WHAT IS ASKED ->
It is required that the lines from the top of the listing through the line with "RNG = np.random.default_rng(11)" be reproduced exactly, excluding pictures.

PROVIDED DATA ->
● ● ● ●
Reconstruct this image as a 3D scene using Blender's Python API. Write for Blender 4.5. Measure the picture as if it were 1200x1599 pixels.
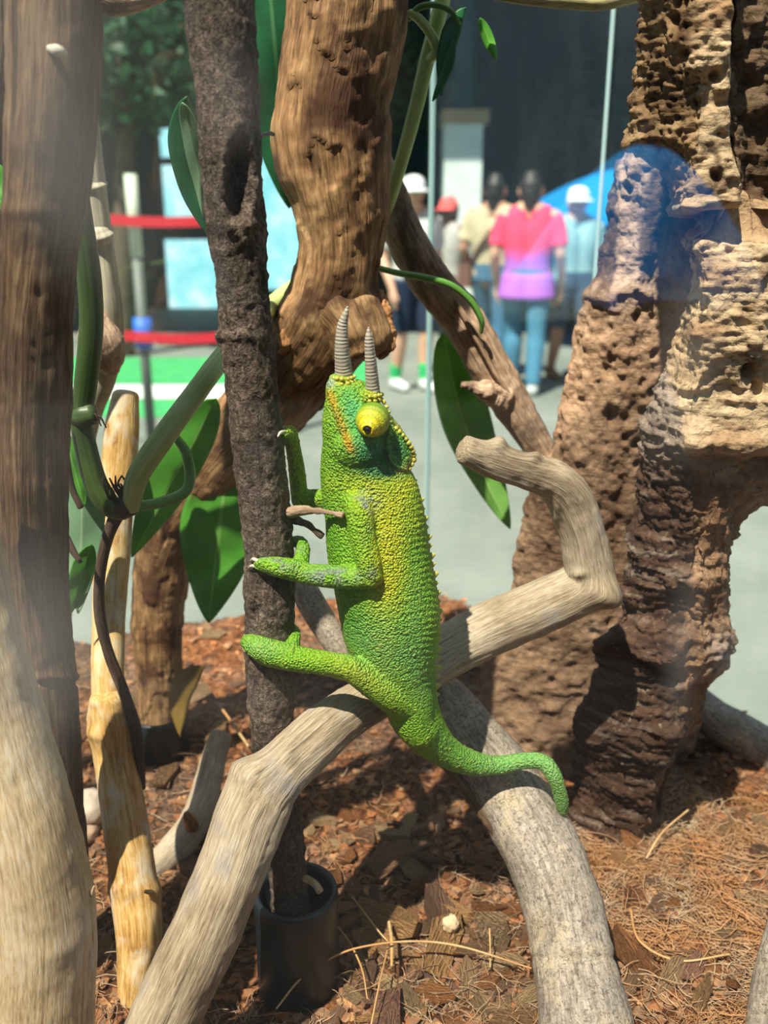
import bpy, math, random
import numpy as np
from mathutils import Vector, Matrix

for _o in list(bpy.data.objects):
    bpy.data.objects.remove(_o, do_unlink=True)
SC = bpy.context.scene
COL = SC.collection
random.seed(7)
RNG = np.random.default_rng(11)

# ------------------------------------------------------------------ camera
FPX = 1400.0                       # focal length in pixels of the 1200x1599 frame
CAMZ = 1.30                        # eye height above the plaza
TH = math.atan2(799.5 - 350.0, FPX)
cam_d = bpy.data.cameras.new('camera')
cam = bpy.data.objects.new('camera', cam_d)
COL.objects.link(cam)
cam.location = (0, 0, CAMZ)
cam.rotation_euler = (math.pi / 2 - TH, 0, 0)
cam_d.sensor_fit = 'VERTICAL'
cam_d.sensor_height = 36.0
cam_d.sensor_width = 36.0 * 1200 / 1599
cam_d.lens = FPX / 1599 * 36.0
cam_d.clip_start = 0.005
cam_d.clip_end = 200
cam_d.dof.use_dof = True
cam_d.dof.focus_distance = 0.288
cam_d.dof.aperture_fstop = 13.5
SC.camera = cam

# ------------------------------------------------------------------ world, sun, exposure
world = bpy.data.worlds.new('world')
SC.world = world
world.use_nodes = True
wnt = world.node_tree
wnt.nodes.clear()
wo = wnt.nodes.new('ShaderNodeOutputWorld')
wb = wnt.nodes.new('ShaderNodeBackground')
wb.inputs['Strength'].default_value = 0.38
wb.inputs['Color'].default_value = (0.66, 0.82, 1.0, 1)
wnt.links.new(wb.outputs[0], wo.inputs[0])

SUN_DIR = Vector((0.30, 0.47, -0.92)).normalized()
sun_d = bpy.data.lights.new('sun', 'SUN')
sun_d.energy = 8.4
sun_d.angle = 0.012
sun_d.color = (1.0, 0.91, 0.76)
sun = bpy.data.objects.new('sun', sun_d)
COL.objects.link(sun)
sun.rotation_euler = SUN_DIR.to_track_quat('-Z', 'Y').to_euler()
sun.location = (-3, -4, 8)

SC.view_settings.view_transform = 'Standard'
SC.view_settings.look = 'None'
SC.view_settings.exposure = 0.68
SC.view_settings.gamma = 1.0
SC.view_settings.use_curve_mapping = False
SC.cycles.max_bounces = 8
SC.cycles.transparent_max_bounces = 16
SC.cycles.caustics_reflective = False
SC.cycles.caustics_refractive = False
SC.cycles.sample_clamp_indirect = 4.0

# ------------------------------------------------------------------ pixel <-> place helpers
CAMP = np.array([0.0, 0.0, CAMZ])
FW = np.array([0.0, math.cos(TH), -math.sin(TH)])
UP = np.array([0.0, math.sin(TH), math.cos(TH)])
RT = np.array([1.0, 0.0, 0.0])

def ray(px, py):
    return FW + RT * ((px - 600.0) / FPX) + UP * ((799.5 - py) / FPX)

def V(px, py, H):
    """point on the vertical plane world-y = H seen at pixel (px, py)"""
    d = ray(px, py)
    return CAMP + d * (H / d[1])

def T(px, py, H):
    """metres per pixel there"""
    return H / ray(px, py)[1] / FPX

def Gz(px, py, z):
    d = ray(px, py)
    return CAMP + d * ((z - CAMZ) / d[2])

def proj(P):
    q = P - CAMP
    t = q @ FW
    return 600 + FPX * (q @ RT) / t, 799.5 - FPX * (q @ UP) / t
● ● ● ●
CORRECT RESPONSE ->
Reconstruct this image as a 3D scene using Blender's Python API. Write for Blender 4.5. Measure the picture as if it were 1200x1599 pixels.
import bpy, math, random
import numpy as np
from mathutils import Vector, Matrix

for _o in list(bpy.data.objects):
    bpy.data.objects.remove(_o, do_unlink=True)
SC = bpy.context.scene
COL = SC.collection
random.seed(7)
RNG = np.random.default_rng(11)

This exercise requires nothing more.